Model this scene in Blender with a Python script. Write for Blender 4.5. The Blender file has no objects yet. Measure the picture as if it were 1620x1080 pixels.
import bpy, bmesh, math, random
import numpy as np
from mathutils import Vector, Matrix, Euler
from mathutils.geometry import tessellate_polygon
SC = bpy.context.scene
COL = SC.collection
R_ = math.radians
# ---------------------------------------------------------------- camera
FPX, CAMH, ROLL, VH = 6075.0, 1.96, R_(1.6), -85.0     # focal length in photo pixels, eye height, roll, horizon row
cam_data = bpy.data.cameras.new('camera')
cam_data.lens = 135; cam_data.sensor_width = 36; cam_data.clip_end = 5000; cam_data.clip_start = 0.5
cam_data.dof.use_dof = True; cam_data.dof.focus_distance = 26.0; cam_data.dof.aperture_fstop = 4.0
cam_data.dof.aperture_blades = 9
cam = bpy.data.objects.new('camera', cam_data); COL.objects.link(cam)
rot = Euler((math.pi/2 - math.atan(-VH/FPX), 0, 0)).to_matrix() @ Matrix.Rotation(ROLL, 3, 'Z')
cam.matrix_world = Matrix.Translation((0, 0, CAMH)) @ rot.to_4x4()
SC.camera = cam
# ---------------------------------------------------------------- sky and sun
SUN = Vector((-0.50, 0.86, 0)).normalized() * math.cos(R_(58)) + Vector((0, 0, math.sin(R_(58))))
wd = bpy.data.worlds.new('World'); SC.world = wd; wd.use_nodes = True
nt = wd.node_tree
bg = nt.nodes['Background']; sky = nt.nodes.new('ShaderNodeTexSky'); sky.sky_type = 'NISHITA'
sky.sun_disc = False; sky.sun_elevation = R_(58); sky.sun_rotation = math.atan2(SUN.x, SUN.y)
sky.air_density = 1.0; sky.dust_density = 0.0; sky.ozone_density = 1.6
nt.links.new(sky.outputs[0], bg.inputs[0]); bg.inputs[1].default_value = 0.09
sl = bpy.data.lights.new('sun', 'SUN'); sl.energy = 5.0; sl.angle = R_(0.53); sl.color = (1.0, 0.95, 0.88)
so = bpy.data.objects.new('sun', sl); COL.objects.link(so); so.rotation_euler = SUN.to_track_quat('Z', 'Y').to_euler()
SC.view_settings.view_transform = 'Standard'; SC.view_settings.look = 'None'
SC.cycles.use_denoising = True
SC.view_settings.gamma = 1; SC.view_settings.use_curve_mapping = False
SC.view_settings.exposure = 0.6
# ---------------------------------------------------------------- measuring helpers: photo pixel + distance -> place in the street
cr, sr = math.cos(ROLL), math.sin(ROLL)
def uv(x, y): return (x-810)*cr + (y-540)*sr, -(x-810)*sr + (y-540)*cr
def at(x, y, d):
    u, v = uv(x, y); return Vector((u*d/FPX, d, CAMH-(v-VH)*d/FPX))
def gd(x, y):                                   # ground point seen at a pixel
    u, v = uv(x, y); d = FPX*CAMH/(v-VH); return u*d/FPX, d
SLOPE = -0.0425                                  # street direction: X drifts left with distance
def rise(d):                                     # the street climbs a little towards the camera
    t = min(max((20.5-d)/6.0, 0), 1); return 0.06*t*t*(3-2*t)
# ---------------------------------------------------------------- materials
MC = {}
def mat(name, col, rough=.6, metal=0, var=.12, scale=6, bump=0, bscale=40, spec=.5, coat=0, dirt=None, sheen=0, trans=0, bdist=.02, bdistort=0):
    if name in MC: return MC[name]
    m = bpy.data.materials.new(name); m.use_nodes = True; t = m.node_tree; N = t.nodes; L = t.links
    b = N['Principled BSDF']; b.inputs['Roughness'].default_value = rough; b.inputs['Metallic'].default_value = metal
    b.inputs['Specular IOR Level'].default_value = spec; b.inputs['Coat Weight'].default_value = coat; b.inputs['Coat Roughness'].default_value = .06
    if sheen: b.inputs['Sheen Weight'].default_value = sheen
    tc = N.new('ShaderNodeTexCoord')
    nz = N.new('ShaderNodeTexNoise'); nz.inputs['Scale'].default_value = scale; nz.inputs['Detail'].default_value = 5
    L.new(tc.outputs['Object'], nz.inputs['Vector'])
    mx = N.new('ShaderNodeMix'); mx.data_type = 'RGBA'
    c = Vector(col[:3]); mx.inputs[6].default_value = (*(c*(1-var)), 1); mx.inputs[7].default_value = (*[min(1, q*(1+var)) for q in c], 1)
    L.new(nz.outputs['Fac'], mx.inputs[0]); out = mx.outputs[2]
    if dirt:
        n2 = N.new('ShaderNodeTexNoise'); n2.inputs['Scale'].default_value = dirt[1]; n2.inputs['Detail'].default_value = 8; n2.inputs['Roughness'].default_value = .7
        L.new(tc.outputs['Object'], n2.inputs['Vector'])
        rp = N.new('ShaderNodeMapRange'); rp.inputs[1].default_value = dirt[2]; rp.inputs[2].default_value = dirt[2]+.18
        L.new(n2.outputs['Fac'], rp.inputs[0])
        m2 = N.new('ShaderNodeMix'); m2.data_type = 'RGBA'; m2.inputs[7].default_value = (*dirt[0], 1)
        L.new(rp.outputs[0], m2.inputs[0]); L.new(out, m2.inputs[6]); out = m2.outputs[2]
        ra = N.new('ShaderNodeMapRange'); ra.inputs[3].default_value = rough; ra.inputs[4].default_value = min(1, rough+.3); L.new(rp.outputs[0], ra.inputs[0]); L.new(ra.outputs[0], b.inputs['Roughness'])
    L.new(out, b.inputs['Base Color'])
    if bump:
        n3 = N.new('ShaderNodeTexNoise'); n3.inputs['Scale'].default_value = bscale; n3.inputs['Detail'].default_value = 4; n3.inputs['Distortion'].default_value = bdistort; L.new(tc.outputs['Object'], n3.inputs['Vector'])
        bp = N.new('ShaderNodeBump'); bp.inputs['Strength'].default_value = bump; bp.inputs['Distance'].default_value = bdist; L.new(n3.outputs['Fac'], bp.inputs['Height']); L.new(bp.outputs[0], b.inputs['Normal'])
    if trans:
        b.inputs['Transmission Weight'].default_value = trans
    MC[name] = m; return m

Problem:
Faithfully transcribe the whole of the data.

Finished answer:
Model this scene in Blender with a Python script. Write for Blender 4.5. The Blender file has no objects yet. Measure the picture as if it were 1620x1080 pixels.
import bpy, bmesh, math, random
import numpy as np
from mathutils import Vector, Matrix, Euler
from mathutils.geometry import tessellate_polygon
SC = bpy.context.scene
COL = SC.collection
R_ = math.radians
# ---------------------------------------------------------------- camera
FPX, CAMH, ROLL, VH = 6075.0, 1.96, R_(1.6), -85.0     # focal length in photo pixels, eye height, roll, horizon row
cam_data = bpy.data.cameras.new('camera')
cam_data.lens = 135; cam_data.sensor_width = 36; cam_data.clip_end = 5000; cam_data.clip_start = 0.5
cam_data.dof.use_dof = True; cam_data.dof.focus_distance = 26.0; cam_data.dof.aperture_fstop = 4.0
cam_data.dof.aperture_blades = 9
cam = bpy.data.objects.new('camera', cam_data); COL.objects.link(cam)
rot = Euler((math.pi/2 - math.atan(-VH/FPX), 0, 0)).to_matrix() @ Matrix.Rotation(ROLL, 3, 'Z')
cam.matrix_world = Matrix.Translation((0, 0, CAMH)) @ rot.to_4x4()
SC.camera = cam
# ---------------------------------------------------------------- sky and sun
SUN = Vector((-0.50, 0.86, 0)).normalized() * math.cos(R_(58)) + Vector((0, 0, math.sin(R_(58))))
wd = bpy.data.worlds.new('World'); SC.world = wd; wd.use_nodes = True
nt = wd.node_tree
bg = nt.nodes['Background']; sky = nt.nodes.new('ShaderNodeTexSky'); sky.sky_type = 'NISHITA'
sky.sun_disc = False; sky.sun_elevation = R_(58); sky.sun_rotation = math.atan2(SUN.x, SUN.y)
sky.air_density = 1.0; sky.dust_density = 0.0; sky.ozone_density = 1.6
nt.links.new(sky.outputs[0], bg.inputs[0]); bg.inputs[1].default_value = 0.09
sl = bpy.data.lights.new('sun', 'SUN'); sl.energy = 5.0; sl.angle = R_(0.53); sl.color = (1.0, 0.95, 0.88)
so = bpy.data.objects.new('sun', sl); COL.objects.link(so); so.rotation_euler = SUN.to_track_quat('Z', 'Y').to_euler()
SC.view_settings.view_transform = 'Standard'; SC.view_settings.look = 'None'
SC.cycles.use_denoising = True
SC.view_settings.gamma = 1; SC.view_settings.use_curve_mapping = False
SC.view_settings.exposure = 0.6
# ---------------------------------------------------------------- measuring helpers: photo pixel + distance -> place in the street
cr, sr = math.cos(ROLL), math.sin(ROLL)
def uv(x, y): return (x-810)*cr + (y-540)*sr, -(x-810)*sr + (y-540)*cr
def at(x, y, d):
    u, v = uv(x, y); return Vector((u*d/FPX, d, CAMH-(v-VH)*d/FPX))
def gd(x, y):                                   # ground point seen at a pixel
    u, v = uv(x, y); d = FPX*CAMH/(v-VH); return u*d/FPX, d
SLOPE = -0.0425                                  # street direction: X drifts left with distance
def rise(d):                                     # the street climbs a little towards the camera
    t = min(max((20.5-d)/6.0, 0), 1); return 0.06*t*t*(3-2*t)
# ---------------------------------------------------------------- materials
MC = {}
def mat(name, col, rough=.6, metal=0, var=.12, scale=6, bump=0, bscale=40, spec=.5, coat=0, dirt=None, sheen=0, trans=0, bdist=.02, bdistort=0):
    if name in MC: return MC[name]
    m = bpy.data.materials.new(name); m.use_nodes = True; t = m.node_tree; N = t.nodes; L = t.links
    b = N['Principled BSDF']; b.inputs['Roughness'].default_value = rough; b.inputs['Metallic'].default_value = metal
    b.inputs['Specular IOR Level'].default_value = spec; b.inputs['Coat Weight'].default_value = coat; b.inputs['Coat Roughness'].default_value = .06
    if sheen: b.inputs['Sheen Weight'].default_value = sheen
    tc = N.new('ShaderNodeTexCoord')
    nz = N.new('ShaderNodeTexNoise'); nz.inputs['Scale'].default_value = scale; nz.inputs['Detail'].default_value = 5
    L.new(tc.outputs['Object'], nz.inputs['Vector'])
    mx = N.new('ShaderNodeMix'); mx.data_type = 'RGBA'
    c = Vector(col[:3]); mx.inputs[6].default_value = (*(c*(1-var)), 1); mx.inputs[7].default_value = (*[min(1, q*(1+var)) for q in c], 1)
    L.new(nz.outputs['Fac'], mx.inputs[0]); out = mx.outputs[2]
    if dirt:
        n2 = N.new('ShaderNodeTexNoise'); n2.inputs['Scale'].default_value = dirt[1]; n2.inputs['Detail'].default_value = 8; n2.inputs['Roughness'].default_value = .7
        L.new(tc.outputs['Object'], n2.inputs['Vector'])
        rp = N.new('ShaderNodeMapRange'); rp.inputs[1].default_value = dirt[2]; rp.inputs[2].default_value = dirt[2]+.18
        L.new(n2.outputs['Fac'], rp.inputs[0])
        m2 = N.new('ShaderNodeMix'); m2.data_type = 'RGBA'; m2.inputs[7].default_value = (*dirt[0], 1)
        L.new(rp.outputs[0], m2.inputs[0]); L.new(out, m2.inputs[6]); out = m2.outputs[2]
        ra = N.new('ShaderNodeMapRange'); ra.inputs[3].default_value = rough; ra.inputs[4].default_value = min(1, rough+.3); L.new(rp.outputs[0], ra.inputs[0]); L.new(ra.outputs[0], b.inputs['Roughness'])
    L.new(out, b.inputs['Base Color'])
    if bump:
        n3 = N.new('ShaderNodeTexNoise'); n3.inputs['Scale'].default_value = bscale; n3.inputs['Detail'].default_value = 4; n3.inputs['Distortion'].default_value = bdistort; L.new(tc.outputs['Object'], n3.inputs['Vector'])
        bp = N.new('ShaderNodeBump'); bp.inputs['Strength'].default_value = bump; bp.inputs['Distance'].default_value = bdist; L.new(n3.outputs['Fac'], bp.inputs['Height']); L.new(bp.outputs[0], b.inputs['Normal'])
    if trans:
        b.inputs['Transmission Weight'].default_value = trans
    MC[name] = m; return m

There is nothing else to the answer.